O foco nos alvos brandos também tem por objetivo perturbar o estilo de vida das pessoas comuns, associado à prosperidade e ao desrespeito às normas de conduta moral que os jihadistas pretendem impor.
Essa doutrina representa um enorme desafio para os governos. Os alvos brandos são muito difíceis de defender. O fluxo fácil de usuários do transporte público é importante para o funcionamento da economia e o bem estar da população — sem falar nos turistas de lazer e de negócios. As medidas que terão de ser tomadas para proteger melhor os alvos brandos custarão caro, prejudicarão a atividade econômica e não serão suficientes para impedir novos ataques.
Por que Bruxelas
O principal alvo do recrutamento de militantes pelo Estado Islâmico no continente europeu são os jovens descendentes de imigrantes do Norte da África, ex-colônias da França. Depois de Paris, a segunda capital que mais concentra esses jovens francófonos é Bruxelas. Como demonstra a história de Salah Abdeslam, o 10.º e último executor dos atentados de Paris, preso no dia 18, há um intenso trânsito de membros dessa comunidade entre as capitais francesa e belga. Descendente de marroquinos, Abdeslam nasceu na Bélgica e obteve cidadania francesa.
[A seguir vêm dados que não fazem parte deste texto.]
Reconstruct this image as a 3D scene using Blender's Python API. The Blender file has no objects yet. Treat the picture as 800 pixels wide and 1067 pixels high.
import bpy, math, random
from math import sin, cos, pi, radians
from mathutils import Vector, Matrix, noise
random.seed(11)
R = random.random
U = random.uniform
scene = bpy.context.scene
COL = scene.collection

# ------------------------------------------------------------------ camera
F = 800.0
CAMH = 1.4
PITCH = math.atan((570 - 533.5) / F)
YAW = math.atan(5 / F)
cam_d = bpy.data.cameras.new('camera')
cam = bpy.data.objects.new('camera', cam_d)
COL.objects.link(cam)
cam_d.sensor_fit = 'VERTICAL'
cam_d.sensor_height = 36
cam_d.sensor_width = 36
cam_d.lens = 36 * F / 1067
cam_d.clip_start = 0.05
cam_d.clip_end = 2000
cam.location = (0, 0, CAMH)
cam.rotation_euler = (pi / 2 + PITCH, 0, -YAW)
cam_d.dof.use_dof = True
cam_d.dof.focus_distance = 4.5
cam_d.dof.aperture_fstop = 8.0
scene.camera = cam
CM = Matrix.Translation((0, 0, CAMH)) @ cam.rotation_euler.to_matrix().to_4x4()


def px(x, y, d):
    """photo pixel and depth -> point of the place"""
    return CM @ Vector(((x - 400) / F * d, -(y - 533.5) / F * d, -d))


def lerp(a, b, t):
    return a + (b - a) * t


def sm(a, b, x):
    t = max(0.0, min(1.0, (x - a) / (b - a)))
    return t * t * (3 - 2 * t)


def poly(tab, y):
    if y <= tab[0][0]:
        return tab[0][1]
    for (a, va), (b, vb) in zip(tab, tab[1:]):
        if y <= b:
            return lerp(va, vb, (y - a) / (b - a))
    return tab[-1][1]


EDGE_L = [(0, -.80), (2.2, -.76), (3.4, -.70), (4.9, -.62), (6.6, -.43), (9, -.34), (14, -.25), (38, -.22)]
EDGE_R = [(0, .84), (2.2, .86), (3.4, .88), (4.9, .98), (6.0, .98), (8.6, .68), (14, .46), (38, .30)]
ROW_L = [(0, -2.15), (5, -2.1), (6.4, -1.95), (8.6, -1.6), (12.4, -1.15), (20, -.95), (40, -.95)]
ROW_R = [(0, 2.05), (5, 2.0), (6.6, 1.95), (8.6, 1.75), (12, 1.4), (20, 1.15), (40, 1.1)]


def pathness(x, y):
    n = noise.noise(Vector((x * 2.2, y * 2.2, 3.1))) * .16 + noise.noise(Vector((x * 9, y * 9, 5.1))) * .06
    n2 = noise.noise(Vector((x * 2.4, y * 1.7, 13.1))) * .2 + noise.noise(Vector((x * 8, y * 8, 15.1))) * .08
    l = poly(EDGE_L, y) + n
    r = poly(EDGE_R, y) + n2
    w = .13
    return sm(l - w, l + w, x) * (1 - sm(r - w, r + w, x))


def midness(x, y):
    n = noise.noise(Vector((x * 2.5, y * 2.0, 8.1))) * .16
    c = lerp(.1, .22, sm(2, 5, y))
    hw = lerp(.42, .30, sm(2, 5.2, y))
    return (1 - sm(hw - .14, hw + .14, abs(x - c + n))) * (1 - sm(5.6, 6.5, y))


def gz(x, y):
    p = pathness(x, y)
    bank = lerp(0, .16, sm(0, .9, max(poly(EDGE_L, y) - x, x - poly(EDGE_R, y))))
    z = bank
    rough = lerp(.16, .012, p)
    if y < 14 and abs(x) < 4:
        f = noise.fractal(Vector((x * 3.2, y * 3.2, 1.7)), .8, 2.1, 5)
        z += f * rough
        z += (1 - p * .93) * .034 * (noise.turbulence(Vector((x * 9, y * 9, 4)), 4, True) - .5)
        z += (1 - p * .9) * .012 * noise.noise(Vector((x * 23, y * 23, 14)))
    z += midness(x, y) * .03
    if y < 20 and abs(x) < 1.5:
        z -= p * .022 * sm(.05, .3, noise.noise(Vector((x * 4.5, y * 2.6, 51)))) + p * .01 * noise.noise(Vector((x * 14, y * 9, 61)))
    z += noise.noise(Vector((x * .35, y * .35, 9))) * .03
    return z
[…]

A França tem tido um papel protagonista nos ataques a grupos jihadistas, sobretudo no Sahel, a zona intermediária entre o Deserto do Saara e a savana africana. Em janeiro de 2013, a França interveio militarmente no Mali para conter o avanço do Ansar Dine (Defensores da Fé) do norte do país em direção à capital, Bamako. Ao longo daquele ano, as forças francesas, apoiadas por tropas de membros da Comunidade Econômica de Estados Africanos Ocidentais, combateram as células jihadistas no norte do Mali, que se dispersaram e depois se reagruparam em países vizinhos. Hoje, todo o Sahel, assim como outras regiões ao norte e ao sul, tem forte presença das células jihadistas, que vêm aderindo ou aliando-se ao Estado Islâmico. A África é uma frente prioritária na expansão do grupo.
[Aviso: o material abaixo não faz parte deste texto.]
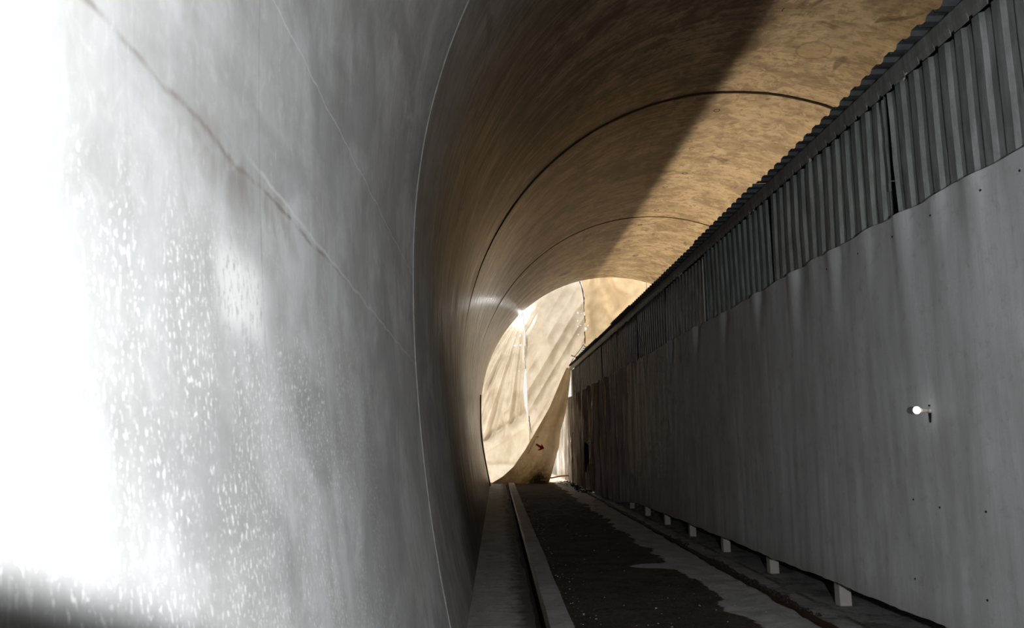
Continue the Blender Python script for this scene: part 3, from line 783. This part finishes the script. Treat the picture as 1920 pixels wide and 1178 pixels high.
# cable bundle hung on the sheet
pc = atB(1101, 852, 0.20)
Bn = empty('cable_bundle', 'bundle of looped black cable hung on the wrinkled far end of the plastic sheet', 'cable bundle', None, pc)
for j in range(5):
    b = MB(); pts = []
    for i in range(29):
        a = 2*math.pi*i/28; pts.append((-0.02*j+0.02, 0.16*math.cos(a)*(1+0.12*j)+0.05*math.sin(j), (0.30+0.03*j)*math.sin(a)+0.02*math.sin(3*a+j)-0.02*j))
    b.tube(pts, 0.011, 6, False); b.build('cable_loop', M_black, Bn, True)
b = MB(); b.tube([(0, -0.05, -0.25), (-0.03, -0.02, -0.5), (-0.02, 0.05, -0.75), (0.0, 0.22, -0.9)], 0.010, 6); b.build('loose_end', M_wood2, Bn, True)
b = MB(); b.tube([(0, 0, 0.28), (0.01, 0, 0.36), (0.12, 0, 0.38)], 0.008, 6); b.build('hanger_tie', M_rope, Bn)
# brown cord with plug on the sunlit part
pk = atB(1072.5, 815, 0.13)
Kn = empty('hanging_cord', 'brown cord with a grey plug hanging on the sunlit end of the plastic sheet', 'cord', None, pk)
M_cord = simple('brown_cord', (0.42, 0.22, 0.11), 0.7)
b = MB(); b.tube([(0, -0.35, 0.04), (0, -0.1, 0.05), (0, 0.03, 0.0), (0, -0.1, -0.12), (0, 0.0, -0.3), (0, 0.06, -0.5), (0, 0.05, -0.8)], 0.013, 6); b.build('cord', M_cord, Kn, True)
b = MB(); b.lathe([(0, 0.001), (0, 0.02), (0.04, 0.034), (0.2, 0.034), (0.24, 0.02), (0.24, 0.001)], (0, 0.05, -0.78), (0, 0, -1), 10); b.build('plug', simple('grey_plug', (0.25, 0.22, 0.18), 0.6), Kn, True)
b = MB(); b.tube([(0, 0.05, -1.0), (0, 0.03, -1.2), (0, 0.09, -1.45)], 0.010, 6); b.build('cord_tail', M_cord, Kn, True)
# slatted metal outside, seen over the barrier end
S = empty('metal_louvre', 'grey slatted metal seen through the small opening above the far end of the barrier', 'louvre', None, (0, 0, 0))
for i in range(9):
    q = atY(1096, 650+i*3.4, 32.6); b = MB(); b.box((q.x-0.9, 32.6, q.z-0.022), (q.x+0.9, 32.68, q.z+0.022)); b.build('slat', simple('grey_slat', (0.22, 0.24, 0.27), 0.6), S)
qa = atY(1096, 646, 32.7); qb = atY(1096, 684, 32.7)
for dx in (-0.55, 0.55):
    b = MB(); b.box((qa.x+dx-0.03, 32.69, 0.0), (qa.x+dx+0.03, 32.74, qa.z)); b.build('upright', M_wood2, S)
# rubble along the right kerb and chips on the road
b = MB()
for i in range(420):
    Y = 4.6+random.random()**1.5*14; x = random.uniform(0.66, 2.5)
    if random.random() < 0.35: x = random.gauss(0.72, 0.05)
    r = 0.004+0.009*random.random()**2
    b.rock((x, Y, 0.004), r, 0.7)
o = b.build('gravel', simple('pale_stone_chips', (0.45, 0.42, 0.38), 0.85, 0, 0.4, 30)); tag(o, 'pale stone chips strewn over the dark dirt road', 'gravel', None, 'stuff')
b = MB()
for i in range(380):
    c = random.choice([7.6, 7.9, 8.2, 9.6, 10.0, 12.2, 8.9]); Y = random.gauss(c, 0.25); x = random.gauss(2.66, 0.022)
    b.rock((x, Y, 0.025), 0.008+0.020*random.random()**2, 1.1)
for i in range(160):
    Y = random.uniform(24.0, 30.6); b.rock((random.gauss(2.62, 0.10), Y, 0.02), 0.02+0.05*random.random()**2, 0.8)
o = b.build('rubble', simple('dark_crumbled_dirt', (0.035, 0.027, 0.02), 0.95, 0, 0.5, 20)); tag(o, 'dark crumbled dirt heaped along the right kerb', 'rubble', None, 'stuff')
b = MB()
for i in range(130):
    Y = random.uniform(27.6, 31.5); b.rock((random.uniform(2.2, 2.8), Y, 0.015), 0.015+0.05*random.random()**2, 0.6)
o = b.build('debris', simple('light_debris', (0.5, 0.45, 0.38), 0.9)); tag(o, 'pale broken debris in the sunlight by the bright gap', 'debris', None, 'stuff')

# ------------------------------------------------------------------ light
w = bpy.data.worlds.new('world'); sc.world = w; w.use_nodes = True
bg = w.node_tree.nodes['Background']; bg.inputs[0].default_value = (1.0, 0.98, 0.96, 1); bg.inputs[1].default_value = 0.95
def light(name, kind, energy, col, loc, **kw):
    d = bpy.data.lights.new(name, kind); d.energy = energy; d.color = col
    for k, v in kw.items(): setattr(d, k, v)
    o = bpy.data.objects.new(name, d); C.objects.link(o); o.location = loc; return o
def aim(o, v): o.rotation_euler = Vector(v).to_track_quat('-Z', 'Y').to_euler()
s = light('sun', 'SUN', 3.7, (1.0, 0.95, 0.87), (0, 40, 20), angle=0.01); aim(s, (0.27, -1.0, -0.55))
fl = light('flash_lamp', 'SPOT', 610, (0.97, 0.985, 1.0), (0.60, -0.5, H0+0.02), spot_size=math.pi, spot_blend=0.028, shadow_soft_size=0.03)
aim(fl, (0.245, 0.315, 0.917))
ws = light('bounce_strip', 'AREA', 700, (1.0, 0.76, 0.48), (6.55, 22.0, 1.0), shape='RECTANGLE', size=0.22, size_y=16)  # added unseen strip imitating sun bounced off the ground behind the barrier
ws.rotation_euler = (math.pi, 0, 0)

ga = light('daylight_fill', 'AREA', 170, (1.0, 0.90, 0.76), (1.6, 36.5, 1.7), shape='RECTANGLE', size=3.0, size_y=3.0); aim(ga, (0.12, -1, -0.02))  # added area light, extra daylight through the gap onto the barrier
g = atY(977, 587, 31.12)
light('glare_helper', 'POINT', 40, (0.9, 0.95, 1.0), g + Vector((0.03, 0, -0.03)), shadow_soft_size=0.06)  # added point light imitating sun glare at the curtain's corner gap
cy = sc.cycles
cy.max_bounces = 5; cy.diffuse_bounces = 3; cy.glossy_bounces = 2; cy.transmission_bounces = 3; cy.transparent_max_bounces = 4
cy.caustics_reflective = False; cy.caustics_refractive = False
cy.use_adaptive_sampling = True; cy.adaptive_threshold = 0.04; cy.adaptive_min_samples = 12
sc.view_settings.view_transform = 'Standard'; sc.view_settings.look = 'None'; sc.view_settings.exposure = 0; sc.view_settings.gamma = 1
A Bélgica em si não tem um papel relevante no combate ao jihadismo. Mas Bruxelas é a sede da União Europeia, e o bloco, assim como seus principais integrantes — Alemanha, Inglaterra e França — tem se engajado na luta contra o Estado Islâmico e seus aliados. A estação de metrô atacada, Maelbeek, no centro de Bruxelas, é a que dá acesso ao complexo da União Europeia.
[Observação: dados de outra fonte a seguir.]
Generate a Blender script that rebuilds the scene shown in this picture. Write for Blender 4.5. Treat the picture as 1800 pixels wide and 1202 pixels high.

O principal objetivo do terrorismo é elevar ao máximo o impacto de suas ações. A sede da União Europeia é uma escolha natural. A segunda condição necessária para a atuação terrorista é a possibilidade de mobilização de militantes. A periferia de Bruxelas, assim como a de Paris e de Marselha, no sul da França, oferece um grande contingente de jovens descendentes de árabes e de muçulmanos, que não pertencem aos países de seus pais ou avós e também não se sentem como pertencentes ao lugar onde vivem, por razões culturais e econômicas. O Estado Islâmico oferece a esses jovens a oportunidade de recuperar a sua auto-estima, tornando-se importantes e famosos. Ainda que isso lhe custe a vida “terrena”, parece-lhes compensador, por três motivos: essa vida nãm tem sido prazeirosa, e há os prêmios da ressignificação dela e da conquista do paraíso eterno, para o qual levam, como mártires, outros 16 parentes, quando morrerem. É um desfecho glorioso, para muitos desses jovens. O Estado Islâmico só não tem recrutado mais jovens pelas dificuldades logísticas inerentes, não por falta de apelo.
E os Estados Unidos?
Os Estados Unidos continuam um alvo prioritário do Estado Islâmico. Desde os atentados de 11 de setembro de 2001, no entanto, as forças de segurança americanas adotaram medidas que tornaram a relação custo-benefício de agir nos EUA muito desfavorável. Os jihadistas continuam tentando, mas evitam investir todos os seus recursos nos EUA, cuja proteção é mais fácil do que os países europes. Os Estados Unidos têm apenas duas fronteiras: ao sul, com o México, e ao norte com o Canadá. A França faz fronteira com a Bélgica, Luxemburgo, Alemanha, Suíça, Itália e Espanha. A Bélgica, com a França, Alemanha, Luxemburgo e Holanda. Além disso, esses países pertencem à Área de Schengen, que prevê a livre passagem de pessoas pelas fronteiras. Esse tratado provavelmente terá de ser revisto.
Por que atacar
O Estado Islâmico se lançou como grupo guerrilheiro, em sua campanha para criar um califado por sobre as fronteiras nacionais dos países muçulmanos. Tem perdido sua capacidade militar, com os bombardeios liderados pelos Estados Unidos na Síria e no Iraque, e com as hostilidades, no terreno, dos guerrilheiros curdos, apoiados pela Rússia, e do Hezbollah e de outras milícias xiitas patrocinadas pelo Irã, com a missão de proteger o regime de Bashar Assad.Quando um grupo armado perde sua capacidade militar, ele recorre ao terrorismo. O Estado Islâmico está em franca expansão, em um arco que se estende da Indonésia, a maior população muçulmana do mundo, no Sudeste Asiático, até a Tunísia, no Norte da África, e do Oriente Médio até a Europa Ocidental. Ao ampliar sua presença, o grupo aumenta também seu espectro de apoio, atraindo para si agendas nacionais diversas, de grupos locais que passam a integrar sua franquia. Exemplo disso é o poderoso Boko Haram, no norte da Nigéria, que disputa com o Estado o controle sobre as riquezas provenientes da extração do petróleo, do qual o país é o maior produtor africano e sexto maior do mundo.